Other than the first 20 districts, the scheme will be rolled out in 11 districts from February 1 and 12 more from March 1. “We have been moving with great caution so we don’t make mistakes,” Chidambaram said, calling the scheme a “game-changer” in governance. All districts in the country will be covered by end 2013, he added.

The payments will be transferred directly to the beneficiaries’ Aadhaar-linked bank accounts ‘ those opened with Aadhaar cards as ID proof.

Those who don’t have such cards but are eligible for the benefits will also get the payments through “bank correspondents”, officially appointed intermediaries who will receive the payments in their accounts and then transfer it to the eventual beneficiaries against receipt papers.

Anganwadi (social health group) workers, kirana store owners, members of co-operative societies are among some who could be the intermediaries. The aim is to phase out such intermediaries as more Aadhaar cards are issued.

On food and fertiliser subsidies, the current system will continue, Chidambaram said. “At the moment, there is no intention to transfer subsides on food, fertiliser, diesel and kerosene. Here, existing system will continue because there are complex issues.”

On LPG, which accounts for the bulk of fuel subsidies, the minister said: “I don’t know when it will be covered.”

Prime Minister Manmohan Singh last month said the scheme was aimed at ensuring that the subsidies of over Rs 3 lakh crore reach the right people. Finance ministry officials said it costs the government Rs 3 to transfer one rupee to the pockets of beneficiaries. The rest is lost in administrative expenses, waste and corruption.

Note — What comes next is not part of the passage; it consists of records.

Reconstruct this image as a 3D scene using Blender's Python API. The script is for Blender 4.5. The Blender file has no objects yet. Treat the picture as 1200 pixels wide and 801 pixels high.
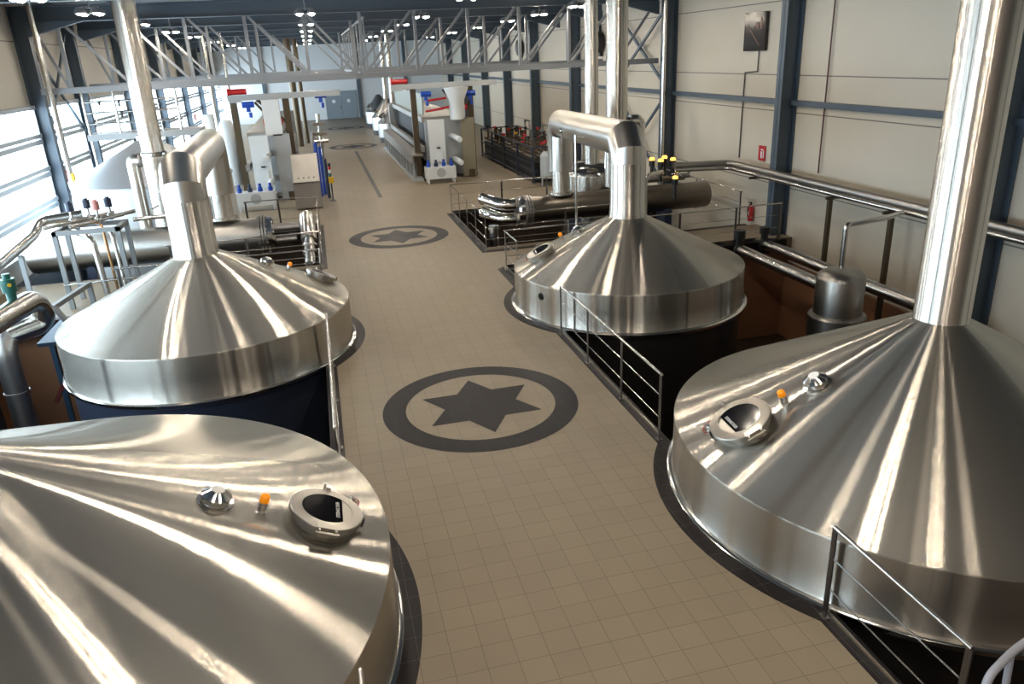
import bpy, bmesh, math, random
from mathutils import Vector, Matrix
from math import pi, sin, cos, radians as R_

random.seed(7)
sc = bpy.context.scene

# ------------------------------------------------------------------ camera
cd = bpy.data.cameras.new('camera')
cam = bpy.data.objects.new('camera', cd)
sc.collection.objects.link(cam)
cd.sensor_width = 36.0
cd.lens = 886.04 / 1200 * 36
cd.clip_start = 0.05
cd.clip_end = 300
YAW, PITCH, ROLL = .2312, .3641, .0468
_f = Vector((sin(YAW), cos(YAW), 0)); _r = Vector((cos(YAW), -sin(YAW), 0)); _d = Vector((0, 0, -1))
_f2 = _f * cos(PITCH) + _d * sin(PITCH); _d2 = _d * cos(PITCH) - _f * sin(PITCH)
_r3 = _r * cos(ROLL) + _d2 * sin(ROLL); _d3 = _d2 * cos(ROLL) - _r * sin(ROLL)
_m = Matrix((_r3, -_d3, -_f2)).transposed().to_4x4()
_m.translation = Vector((0, 0, 5.3))
cam.matrix_world = _m
sc.camera = cam

# ------------------------------------------------------------------ world, exposure
sc.view_settings.view_transform = 'Standard'
sc.view_settings.look = 'None'
sc.view_settings.exposure = 0.1
sc.view_settings.gamma = 1.0
sc.view_settings.use_curve_mapping = False
w = bpy.data.worlds.new('world'); sc.world = w
w.use_nodes = True
bg = w.node_tree.nodes['Background']
bg.inputs[0].default_value = (0.76, 0.89, 1.0, 1)
bg.inputs[1].default_value = 15.0
sc.cycles.max_bounces = 8
sc.cycles.diffuse_bounces = 4
sc.cycles.glossy_bounces = 4
sc.cycles.transparent_max_bounces = 8
sc.cycles.sample_clamp_indirect = 6.0
sc.cycles.caustics_reflective = False
sc.cycles.caustics_refractive = False
sc.cycles.use_denoising = True
LAMP = 350.0          # strength of one lamp's light discs
XL, XR = -8.5, 12.9   # hall walls
YB, YE = -3.0, 80.0
ZC = 7.45
PIT = -3.0

# daylight through the window bands: portals that steer the sky's own light
def portal(loc, sx, sy, rot):
    l = bpy.data.lights.new('window_portal', 'AREA'); l.shape = 'RECTANGLE'; l.size = sx; l.size_y = sy
    l.cycles.is_portal = True
    o = bpy.data.objects.new('window_portal', l); sc.collection.objects.link(o)
    o.location = loc; o.rotation_euler = rot
portal((XL - .12, 38.0, 2.6), 3.9, 82, (0, R_(-90), 0))

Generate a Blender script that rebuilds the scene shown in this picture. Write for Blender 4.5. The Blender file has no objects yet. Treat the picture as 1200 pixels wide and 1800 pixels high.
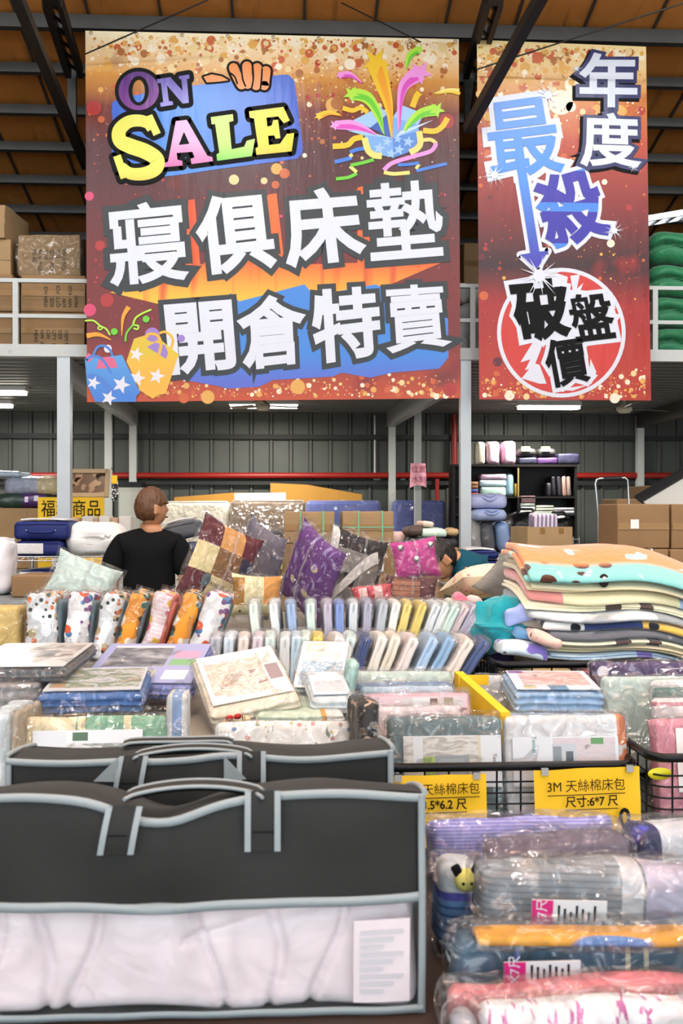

Poll factors are at play, too. The UPA hopes to make the cash transfers a key plank in the 2014 polls, hoping the scheme will help it win voter support, much like the NREGA, the rural job scheme, and farm loan waivers had helped the ruling alliance cruise to victory in 2009.

Advocates of the scheme have cited a recent World Bank study that suggests a direct link between cash transfers and voting behaviour. The study found that such beneficiaries prefer any party that implements cash transfers.

The biggest and best known of all cash transfer schemes in the developing world is the Bolsa Familia in Brazil, catering to over 12 million families.

Mumbai launch

Mumbai and its suburbs are among the six districts in Maharashtra where the scheme will be launched tomorrow. The state is among the leaders in Aadhaar cards.